One of the opening shots of the video represents these thematic underpinnings of Swift’s musical evolution. Swift lies in a tastefully arranged tub of jewels. Despite her apparently limitless wealth, to her right is a singular dollar bill. The choice is strange at first, until one realizes that this is but another component of her running commentary on the culpability of her fans in the creation of her most unfortunate musical decisions. That lone dollar bill represents the decision to purchase the single. It could not possibly be, I assure you, a reference to her victory in a sexual assault trial over the summer in which she won a singular dollar.

Tangentially and seriously, that victory marked a shockingly successful use of Taylor’s fame and social stature to call attention to problematic societal views on the hegemony of men over women’s bodies—yet, with that said, it is an odd choice to reference it in a music video about revenge and the emergence of “bad” Taylor. What’s the message here? Not to be glibly reductionist, but do you have to be “bad” Taylor to stand up against sexual assault? “Good” Taylor—2009-VMA-Taylor or “Teardrops on my Guitar”-Taylor (as depicted in the video)—wouldn’t?
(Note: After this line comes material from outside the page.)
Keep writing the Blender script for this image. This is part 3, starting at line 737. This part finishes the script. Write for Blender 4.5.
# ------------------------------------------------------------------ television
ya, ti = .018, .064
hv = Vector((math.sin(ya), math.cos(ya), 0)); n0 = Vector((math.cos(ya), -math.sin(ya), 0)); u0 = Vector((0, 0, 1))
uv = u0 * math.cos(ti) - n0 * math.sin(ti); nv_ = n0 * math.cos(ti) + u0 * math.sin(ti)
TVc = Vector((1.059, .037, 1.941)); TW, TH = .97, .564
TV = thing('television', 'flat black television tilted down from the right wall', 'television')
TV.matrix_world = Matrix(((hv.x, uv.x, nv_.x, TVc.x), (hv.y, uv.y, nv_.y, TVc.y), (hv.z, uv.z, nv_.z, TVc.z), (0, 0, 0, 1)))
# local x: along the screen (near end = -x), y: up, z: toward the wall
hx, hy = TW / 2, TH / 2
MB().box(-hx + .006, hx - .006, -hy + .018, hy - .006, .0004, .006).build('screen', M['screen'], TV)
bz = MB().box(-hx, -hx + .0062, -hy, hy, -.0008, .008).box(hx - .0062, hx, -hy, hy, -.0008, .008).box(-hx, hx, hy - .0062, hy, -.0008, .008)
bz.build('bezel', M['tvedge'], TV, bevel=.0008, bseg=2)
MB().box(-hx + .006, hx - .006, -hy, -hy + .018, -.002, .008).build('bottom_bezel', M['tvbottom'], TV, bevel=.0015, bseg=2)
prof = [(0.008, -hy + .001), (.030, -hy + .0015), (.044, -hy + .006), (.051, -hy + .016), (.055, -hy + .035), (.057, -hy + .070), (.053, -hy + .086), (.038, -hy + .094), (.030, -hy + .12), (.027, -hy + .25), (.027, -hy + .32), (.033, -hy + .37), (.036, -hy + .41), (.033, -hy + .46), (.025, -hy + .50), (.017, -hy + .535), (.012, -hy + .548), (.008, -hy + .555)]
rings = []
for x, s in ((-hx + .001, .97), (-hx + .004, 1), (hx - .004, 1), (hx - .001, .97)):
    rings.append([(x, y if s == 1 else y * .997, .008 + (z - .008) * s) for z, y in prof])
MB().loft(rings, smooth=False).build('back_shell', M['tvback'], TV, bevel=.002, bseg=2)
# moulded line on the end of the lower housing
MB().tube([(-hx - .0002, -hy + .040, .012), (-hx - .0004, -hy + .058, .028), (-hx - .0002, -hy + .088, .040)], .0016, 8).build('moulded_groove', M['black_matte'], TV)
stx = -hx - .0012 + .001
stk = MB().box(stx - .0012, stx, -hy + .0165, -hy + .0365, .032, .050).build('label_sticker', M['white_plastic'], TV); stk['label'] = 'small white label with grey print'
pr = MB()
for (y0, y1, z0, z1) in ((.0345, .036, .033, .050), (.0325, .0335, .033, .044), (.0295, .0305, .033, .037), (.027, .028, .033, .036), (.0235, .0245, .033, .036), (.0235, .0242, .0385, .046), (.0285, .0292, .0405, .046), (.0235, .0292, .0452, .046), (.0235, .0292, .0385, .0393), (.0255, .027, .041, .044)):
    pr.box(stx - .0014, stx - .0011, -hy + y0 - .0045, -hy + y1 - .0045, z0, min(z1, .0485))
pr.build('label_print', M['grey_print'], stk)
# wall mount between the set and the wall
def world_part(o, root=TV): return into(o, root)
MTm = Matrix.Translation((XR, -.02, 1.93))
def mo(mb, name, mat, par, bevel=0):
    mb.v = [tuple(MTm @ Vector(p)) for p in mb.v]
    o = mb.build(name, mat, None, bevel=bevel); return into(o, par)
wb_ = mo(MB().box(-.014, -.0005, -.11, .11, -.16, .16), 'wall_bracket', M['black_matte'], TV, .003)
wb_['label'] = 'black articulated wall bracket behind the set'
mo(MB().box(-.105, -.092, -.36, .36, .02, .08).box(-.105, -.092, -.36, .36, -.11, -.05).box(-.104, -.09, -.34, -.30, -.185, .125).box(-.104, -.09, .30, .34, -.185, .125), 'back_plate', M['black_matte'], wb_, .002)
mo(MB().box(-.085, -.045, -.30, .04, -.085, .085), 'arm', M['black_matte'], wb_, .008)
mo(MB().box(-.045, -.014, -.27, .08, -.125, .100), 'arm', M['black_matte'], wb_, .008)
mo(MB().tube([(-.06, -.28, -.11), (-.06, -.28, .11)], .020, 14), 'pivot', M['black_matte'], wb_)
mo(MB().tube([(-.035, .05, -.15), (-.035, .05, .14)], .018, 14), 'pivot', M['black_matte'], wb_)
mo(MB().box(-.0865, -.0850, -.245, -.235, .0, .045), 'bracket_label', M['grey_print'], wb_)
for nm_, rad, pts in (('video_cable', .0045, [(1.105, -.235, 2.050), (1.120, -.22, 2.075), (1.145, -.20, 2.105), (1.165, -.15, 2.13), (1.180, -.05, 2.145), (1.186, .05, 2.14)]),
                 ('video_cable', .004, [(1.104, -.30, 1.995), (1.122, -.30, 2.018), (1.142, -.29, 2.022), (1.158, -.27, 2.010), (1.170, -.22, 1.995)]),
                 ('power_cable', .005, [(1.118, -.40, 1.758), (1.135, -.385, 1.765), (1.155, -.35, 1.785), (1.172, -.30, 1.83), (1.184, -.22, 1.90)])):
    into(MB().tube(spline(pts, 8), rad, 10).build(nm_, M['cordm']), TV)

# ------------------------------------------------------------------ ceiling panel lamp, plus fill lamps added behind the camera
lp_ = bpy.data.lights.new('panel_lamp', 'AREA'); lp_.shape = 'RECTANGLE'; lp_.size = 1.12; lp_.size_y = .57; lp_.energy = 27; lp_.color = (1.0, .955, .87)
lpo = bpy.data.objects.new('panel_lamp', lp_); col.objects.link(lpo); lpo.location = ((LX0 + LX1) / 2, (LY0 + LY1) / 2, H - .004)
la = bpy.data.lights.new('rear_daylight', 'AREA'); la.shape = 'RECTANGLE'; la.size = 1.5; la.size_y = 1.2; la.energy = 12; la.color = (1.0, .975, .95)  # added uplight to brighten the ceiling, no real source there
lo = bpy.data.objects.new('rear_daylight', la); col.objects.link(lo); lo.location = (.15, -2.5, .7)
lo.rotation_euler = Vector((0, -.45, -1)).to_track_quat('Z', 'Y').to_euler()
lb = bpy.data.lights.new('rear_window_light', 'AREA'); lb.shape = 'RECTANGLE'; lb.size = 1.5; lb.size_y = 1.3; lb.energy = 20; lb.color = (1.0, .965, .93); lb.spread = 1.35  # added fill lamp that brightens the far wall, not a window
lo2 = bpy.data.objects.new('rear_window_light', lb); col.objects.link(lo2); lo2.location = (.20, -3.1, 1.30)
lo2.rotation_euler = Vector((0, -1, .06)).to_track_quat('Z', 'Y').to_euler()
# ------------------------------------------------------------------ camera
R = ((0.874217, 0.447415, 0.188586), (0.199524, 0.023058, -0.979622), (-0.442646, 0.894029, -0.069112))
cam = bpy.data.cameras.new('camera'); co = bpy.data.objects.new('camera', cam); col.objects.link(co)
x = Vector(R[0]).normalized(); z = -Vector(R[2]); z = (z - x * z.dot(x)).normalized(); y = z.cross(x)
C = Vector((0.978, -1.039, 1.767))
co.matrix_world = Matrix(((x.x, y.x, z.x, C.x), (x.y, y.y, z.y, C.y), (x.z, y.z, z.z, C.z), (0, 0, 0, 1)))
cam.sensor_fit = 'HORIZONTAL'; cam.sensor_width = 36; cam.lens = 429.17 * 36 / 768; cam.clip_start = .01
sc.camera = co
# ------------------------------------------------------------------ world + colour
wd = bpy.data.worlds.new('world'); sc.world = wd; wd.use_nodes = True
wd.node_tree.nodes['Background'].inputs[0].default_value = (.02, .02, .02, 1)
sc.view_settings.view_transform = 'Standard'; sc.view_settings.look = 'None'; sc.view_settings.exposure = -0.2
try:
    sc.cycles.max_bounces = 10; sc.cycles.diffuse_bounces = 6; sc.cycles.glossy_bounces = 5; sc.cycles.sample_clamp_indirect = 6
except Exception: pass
The opulence that surrounds Swift, the jewels lying under that lone dollar bill, represent the financial power of the totality of her fans. The product of the song, in all of its unpleasant glory, represents what that power has produced.

That power is less concerned with desiring good music than acquiring music from a known name. In fact, Swift doesn’t have to make good music anymore—because she knows that you’ll spend your hard-earned dollar bills on her regardless of the quality of her music. Mid-robbery, Swift sits on an unmoved pallet of bills holding a flaming stack of cash. It is a self-conscious illustration of this premise. You made her do this.

As Swift crashes her car, a Grammy in hand, the totality of the video’s thesis snaps into place. It is not only her fans that have allowed “Look What You Made Me Do” to exist. It is the complacent music industry—a music industry that is too concerned with giving big names awards (big names that crash their cars and are photographed by the paparazzi—as Swift does in her stylized scene), rather than giving Grammys to artists who are still trying to make something with some aesthetic merit or artists that take themselves seriously enough to actually try. Why don’t we take Taylor seriously? Because as the single shows, she doesn’t take herself seriously enough to make good music. She doesn’t take herself seriously because, when you blindly purchase her single with one dollar, you don’t demand that she does.

This music video indicts a complacent music industry—it’s an indictment of the system. The same system that enriched Swift. The same system you pay into when you purchase her music, pay for her concerts, and stream her songs.

Like it or not, you are the system. You made her do this.